Write each line of the material exactly as given, from the top through the line that contains "sh['category'] = 'shrub'", and omit all pictures.

■ Available data ■
◆ ◆ ◆ ◆ ◆ ◆ ◆

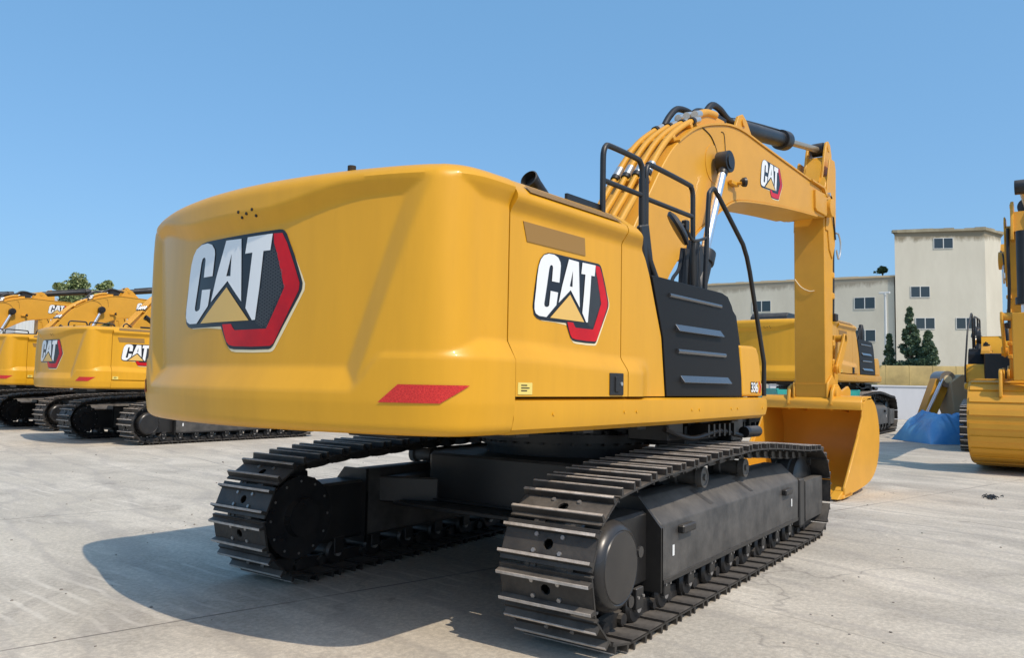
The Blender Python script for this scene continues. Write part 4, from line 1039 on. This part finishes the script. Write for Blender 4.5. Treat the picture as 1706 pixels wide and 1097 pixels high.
cypress((49.4, 8.95, 0), 5.3, .95, 'leftmost and smallest dark cypress in front of the tower', 21)
cypress((49.2, 7.65, 0), 7.0, 1.5, 'tallest pointed cypress in the middle of its group', 22)
cypress((48.6, 6.5, 0), 5.4, 1.7, 'broad lighter cypress at the right of its group', 23)
sh = tree((83.4, 17.5, 13.2), 1.7, .7, 'dark shrub growing on the roof edge beside the tower', 31, ('leaf2', 'leaf2'), 2500, .12)
sh['category'] = 'shrub'

# corrugated shed far left
M['shed'] = mat('pale_corrugated', (.60, .62, .62), .6)
M['shed2'] = mat('grey_stripe', (.36, .38, .40), .6)
root = empty('shed', (20.0, 66.0, 0), R(-30))
mb = MB(); mb.box(-11, 11, 0, 8, 0, 7.4)
for k in range(46): mb.box(-10.9+k*.48, -10.9+k*.48+.2, -.08, .0, .3, 7.3)
mb.build('wall', 'shed', root, smooth=False)
mb = MB()
for k in range(9): mb.box(-10.2+k*2.4, -9.5+k*2.4, -.14, -.085, 2.2, 6.9)
mb.build('window', 'shed2', root, smooth=False)
mb = MB(); mb.prism([(-.5, 7.4), (8.5, 7.4), (4, 8.3)], -11.3, 11.3, axis='x'); mb.build('roof', 'shed2', root, smooth=False)
tag(root, 'pale corrugated shed glimpsed under the booms of the left row', 'shed')

# white lamp pole
root = empty('lamp_pole', (58.8, 11.4, 0))
mb = MB(); mb.cyl((0, 0, 0), (0, 0, 9.0), .13, .08, seg=12); mb.build('pole', 'frame_w', root)
mb = MB(); mb.box(-.1, .1, -.35, .45, 9.0, 9.16, .03); mb.cyl((0, 0, 8.9), (0, 0, 9.05), .14); mb.build('lamp_head', 'frame_w', root)
tag(root, 'tall white pole standing in front of the pale tower', 'pole')

# low white boundary wall, parked yellow machine roof and railing behind the tarp
mb = MB(); mb.box(-7, 3.6, -.12, .12, 0, 1.75, .01); mb.box(-7.05, 3.65, -.17, .17, 1.75, 1.84, .01)
o = mb.build('boundary_wall', 'greywall'); o.location = (40.5, 6.4, 0); o.rotation_euler = (0, 0, R(-52)); tag(o, 'low pale grey boundary wall behind the blue tarpaulin', 'wall')
root = empty('covered_trailer', (43.6, 6.4, 0), R(-52))
mb = MB(); mb.prism([(-2.5, .9), (-2.5, 2.6), (-2.2, 2.95), (2.9, 3.0), (3.3, 2.6), (3.3, .9)], -1.1, 1.1, bevel=.08, seg=2)
for k in range(4): mb.box(-2.0+k*1.3, -1.95+k*1.3, -1.115, 1.115, .95, 2.985, .01)
M['tan'] = mat('faded_tan_paint', (.52, .38, .14), .6, var=.35, vscale=1.2)
mb.build('body', 'tan', root)
for x in (-1.6, -.5, 2.2):
    mb = MB(); mb.cyl((x, -1.1, .45), (x, -.8, .45), .45, seg=24); mb.build('wheel', 'rubber', root)
tag(root, 'long faded tan-yellow vehicle body showing above the pale boundary wall', 'trailer')
root = empty('safety_railing', (37.2, 1.9, 0), R(-52))
mb = MB()
for k in range(3):
    x = k*1.35; mb.tube([(x, 0, 1.3), (x, 0, 2.85), (x+.1, 0, 2.95), (x+1.05, 0, 2.95), (x+1.15, 0, 2.85), (x+1.15, 0, 1.3)], .028, 8, smooth=False); mb.tube([(x, 0, 2.3), (x+1.15, 0, 2.3)], .02, 8, smooth=False)
mb.build('rail', 'black', root)
mb = MB(); mb.box(-.2, 4.2, -.6, .6, .9, 1.3, .02)
for x in (0, 3.9): mb.box(x, x+.15, -.5, -.35, 0, .9); mb.box(x, x+.15, .35, .5, 0, .9)
mb.build('platform', 'black', root)
tag(root, 'black tubular railing on a low platform in front of the tan-yellow trailer', 'railing')

# blue tarpaulin over a pile
M['tarp'] = mat('blue_tarp', (.07, .32, .72), .38, var=.25, vscale=1.3, base2=(.20, .50, .82), bump=.3, bscale=3)
root_m = MB(); rows = []; rnd = random.Random(4)
for i in range(70):
    row = []
    for j in range(100):
        u, v = i/69, j/99; x = (v-.5)*3.3; y = (u-.5)*2.2
        e = min(1, min(u, 1-u)*5)*min(1, min(v, 1-v)*6); h = .95*(e**.6)*(1-.25*v)
        nz = noise.noise(Vector((x*1.6, y*1.6, 3)))*.16-abs(noise.noise(Vector((x*2.6+y*1.8, y*2.2, 7))))*.30-abs(noise.noise(Vector((x*6+y*3, y*5, 2))))*.10
        row.append((x, y, max(.004, h+nz*e)))
    rows.append(row)
root_m.grid(rows); o = root_m.build('tarpaulin', 'tarp', angle=60); o.location = (21.5, .35, 0); o.rotation_euler = (0, 0, R(-48)); tag(o, 'blue tarpaulin draped over a low pile on the yard', 'tarpaulin')

# detached arm with bucket standing behind the tarp
root = empty('digging_attachment', (23.75, 1.25, 0), R(-50))
mb = MB(); mb.prism([(-1.1, .0), (-.7, .0), (.18, 1.9), (.05, 2.05), (-.35, 1.95)], -.2, .2, bevel=.015); mb.build('arm', 'paint2', root)
for yy in (-.26, -.36):
    mb = MB(); mb.cyl((-.95, yy, .4), (-.2, yy, 1.95), .035); mb.build('rod', 'chrome', root)
mb = MB(); mb.lathe([(-.3, .1), (-.3, .27), (.3, .27), (.3, .1)], (-.02, 0, 1.95), (0, 1, 0), 28); mb.mi = 1; mb.cyl((-.02, -.32, 1.95), (-.02, .32, 1.95), .13, seg=24); mb.build('joint', ['bolt', 'cream'], root)
mb = MB(); mb.prism(cat2([(.0, 1.85), (.05, 1.3), (.15, .8), (.5, .45), (1.0, .45), (1.25, .75), (1.1, 1.0), (.6, 2.0), (.35, 2.1)], 3), -.45, .45, bevel=.02)
for k in range(4): mb.box(.15+.0*k, 1.1, -.46+.26*k, -.40+.26*k, .42, .5)
mb.build('bucket', 'coping', root)
mb = MB(); mb.prism([(.75, 1.95), (1.75, 1.7), (1.65, .9), (1.2, .95)], -.3, .3, bevel=.02); mb.tube([(1.0, -.33, 1.6), (1.3, -.35, 1.1), (1.55, -.33, .7)], .05); mb.build('cylinder_guard', 'black', root)
tag(root, 'detached yellow excavator arm with round joint and curled bucket behind the tarpaulin', 'attachment')

M['teal'] = mat('teal_paint', (.03, .38, .33), .5, var=.3, vscale=3)
root = empty('skip_bin', (13.02, 2.2, 0), R(-51)); root.scale = (.8, 1, 1)
mb = MB(); mb.prism([(-1.0, .25), (-1.2, 1.53), (-1.12, 1.53), (-.94, .33), (.94, .33), (1.12, 1.53), (1.2, 1.53), (1.0, .25)], -.7, .7, bevel=.01)
for yy in (-.72, .68): mb.prism([(-1.0, .27), (-1.18, 1.51), (1.18, 1.51), (1.0, .27)], yy, yy+.04)
mb.build('body', 'teal', root)
mb = MB()
for x in (-.8, .65): mb.box(x, x+.15, -.7, .7, 0, .25, .01)
mb.build('skid', 'black', root)
tag(root, 'teal steel skip showing just above the bucket of the large excavator', 'skip')

# litter on the ground
root_m = MB(); rnd = random.Random(9)
for k in range(26):
    x, y = rnd.gauss(0, .13), rnd.gauss(0, .06); a = rnd.uniform(0, 3.1); l = rnd.uniform(.04, .12)
    root_m.tube([(x, y, .012), (x+l*.5*math.cos(a), y+l*.5*math.sin(a), .02+rnd.random()*.02), (x+l*math.cos(a+.4), y+l*math.sin(a+.4), .012)], .007, 5)
o = root_m.build('debris', 'rubber'); o.location = (7.45, -2.3, 0); tag(o, 'small heap of dark wire scraps on the concrete at the right', 'debris')

# loose grit on the concrete
M['grit'] = mat('grit', (.30, .27, .23), .9, var=.5, vscale=9)
gm = MB(); rnd = random.Random(14)
for k in range(520):
    d = 2.0+rnd.random()**1.6*16; a = R(39+rnd.uniform(-42, 42)); x, y = -5.78+d*math.cos(a), -4.05+d*math.sin(a)
    if -3 < x < 3 and -1.9 < y < 1.9: continue
    r_ = rnd.uniform(.004, .012)*(1 if rnd.random() < .93 else 2)
    b = bmesh.new(); bmesh.ops.create_icosphere(b, subdivisions=1, radius=r_)
    for v in b.verts: v.co = Vector((v.co.x*rnd.uniform(.7, 1.4)+x, v.co.y*rnd.uniform(.7, 1.4)+y, max(-.002, v.co.z*.6+r_*.35)))
    gm.merge(b)
o = gm.build('grit', 'grit'); tag(o, 'loose grit scattered over the concrete', 'grit', kind='stuff')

◆ ◆ ◆ ◆ ◆ ◆ ◆

■ Final result ■
The Blender Python script for this scene continues. Write part 4, from line 1039 on. This part finishes the script. Write for Blender 4.5. Treat the picture as 1706 pixels wide and 1097 pixels high.
cypress((49.4, 8.95, 0), 5.3, .95, 'leftmost and smallest dark cypress in front of the tower', 21)
cypress((49.2, 7.65, 0), 7.0, 1.5, 'tallest pointed cypress in the middle of its group', 22)
cypress((48.6, 6.5, 0), 5.4, 1.7, 'broad lighter cypress at the right of its group', 23)
sh = tree((83.4, 17.5, 13.2), 1.7, .7, 'dark shrub growing on the roof edge beside the tower', 31, ('leaf2', 'leaf2'), 2500, .12)
sh['category'] = 'shrub'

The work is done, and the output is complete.